She was disappointed, and is beginning the long, slow process of withdrawal.

It isn’t the fact that the Alan’s celebrity has diminished now he’s back in radio – she isn’t the type to bask in the reflected glory of another – and besides, some of her favourite Partridge moments came via his interviews in the Radio 4 incarnation of ‘Knowing Me, Knowing You’. Like the time he made an eight-year-old genius wet himself live on air.

The Viewer loved that.

It’s rather more that Alan himself has lost his drive, his joie de vivre, that total lack of self-awareness that results in him genuinely believing that he a misunderstood broadcasting genius, whose career has been deliberately curtailed by a combination of circumstance and one man’s campaign of hate (left).

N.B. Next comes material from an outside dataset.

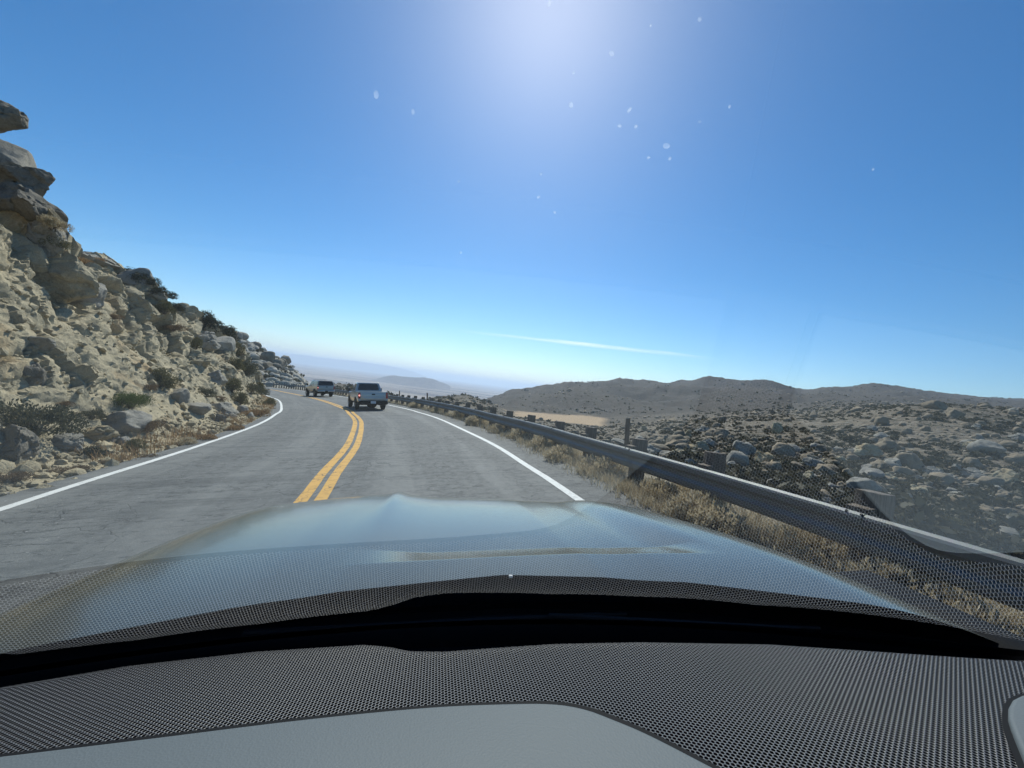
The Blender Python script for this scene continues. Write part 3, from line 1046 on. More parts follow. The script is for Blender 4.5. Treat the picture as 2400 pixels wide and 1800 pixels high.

The Viewer is glad that Alan seems settled in his his new role at North Norfolk Digital. And while she has reconciled herself to this, she freely admits that she is nursing a faint hope that the same frustrations and homicidal impulses still reside beneath the Roger Moore-like calm.

Getting drunk on air while interviewing a wine specialist and being hostile to female callers indicates the same old Alan is in there somewhere. But until he gets his mojo back, The Viewer will avoid the agony of watching a cornerstone of British broadcasting crumble.

Cook Pass Babtridge, Alan. As they say in Norwich.